3- The Ring Doorbell Pro and Echo Show 5 case

It all started with a combination that sounded amazing: I bought the Ring Doorbell Pro (wired) as my wifi enabled doorbell. I tried to use it with the Yale Assure Lock SL, but it wouldn’t fit my door, so I had to return it as well.

I was still very excited that when someone rings my doorbell, I would be able to see in my office’s Echo Show 5 screen the camera from the Ring Doorbell! Amazing!

But what happens is that the Ring Doorbell takes 15 seconds to connect, when it does. What usually happens is that I receive a notification “Waiting for Ring” when someone rings my doorbell, but the video feed never comes up. So if the person is waiting downstairs for me to sign something, I would have to go there and check.

And, honestly, if I have to go downstairs everytime someone rings the doorbell, why would I connect it to the internet and spend $300 on it? To have a fancy christmas chime?

4- The Google vs Amazon beef

I got a Google Pixel 4a last Autumn. And the only app that is slow in it is Alexa. If I have music playing and I want to increase the Entrance Echo Dot volume and reduce the Office volume but increase the bass, it takes me at least a minute. While doing the same thing with my tv’s (both have Chromecast Ultras plugged) and my Google Home Mini (in my bedroom) it takes me no more than 15 seconds.

I am probably wrong, but it seems to me that Alexa is slower on Google devices on purpose. For the

(side note: it is very pleasant to have the music system with Alexa. I increase the bass on the speaker closest to me and reduce the general volume. Then, in the others speakers I increase the general volume and I have a very interesting experience. And their speakers sound great!)

How I started using Alexa after all that

Like I said, Alexa is great for routines. It has more options than the Google Assistant and it integrates with more devices.

So, when I leave my house perimeter, it starts a routine to play some music to my dog, activate my cameras, change my doorbell to “away” (which enables movement detection) and turn all lights off. After 5 minutes, it turns one light on and after 5 minutes, another one. It is a little work to set up, but it seems that there is someone inside.

As for devices, here I had a Echo Show 5 in the office, an Echo Dot (4th gen) in the entrance and another one in the basement. They are great for a sound system, but, again, not worth the price and constantly answering me wrong.

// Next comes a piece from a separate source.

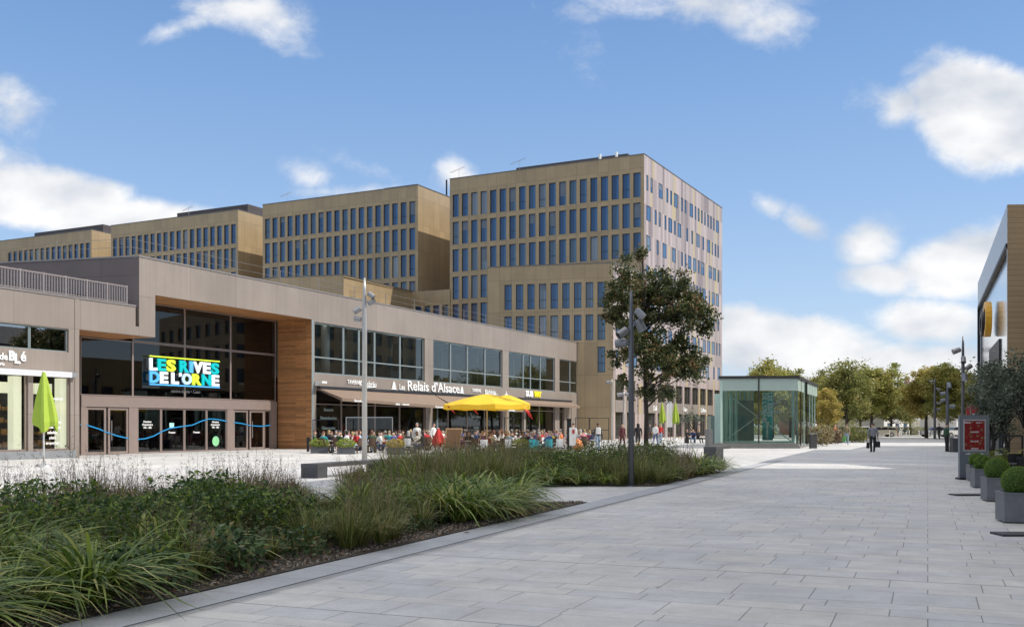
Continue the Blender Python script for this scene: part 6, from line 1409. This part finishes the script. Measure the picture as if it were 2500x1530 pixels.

I was trying to show someone the sound system, because it integrates and I can set the volume individually. So I said “Alexa, play rock music”. She understood me to play “rock, paper, scissors”. It was funny, but frustrating.

After playing Top Pop (she always play Top Pop!) station, I moved to show how the volume thingy worked. And, of course, it didn’t. I need to update my app for something that I was already working in the previous version…

Now I am using Alexa and the speakers mostly as a sound system for Amazon Music, which is great for English music but very capped to international music. And me, a brazilian guy, can get way more content on Youtube Music.

Why I am returning all my Alexa devices?

I bought everything this last Black Friday and they had an extended return period: January 31st.

So, what I have now is:

  • a doorbell that, after the trial period, doesn’t record motion anymore: only live action (and it is slow, as previously stated).
  • an Echo Show 5, which serves me most an expensive speaker for Amazon Music and a small photo display
  • two Echo Dots (4th gen) mostly used for music and the speaker system and the doorbell chime
  • two blink cameras, that does not show on my Echo Show 5 when there is movement. Only when I say “Alexa, show me my XXX camera”. Like: why?

If I want the full service for those devices, I would have to pay

  • $ 15 monthly for Ring
  • $ 15 monthly for Blink
  • $ 8 monthly for Amazon Music

And, with Google devices, I could concentrate everything under $15 monthly for the cameras and $13 if I want Youtube Premium (that comes with Youtube Music). For the subscriptions it is not a great price, but it is, at least (and not at list) one email, one account, one set up.

If you also consider aesthetic, all Google devices are similar / look the same, which is a nice thing for house decor.

So, that is mostly why I don’t want to keep up with Alexa. Any comments?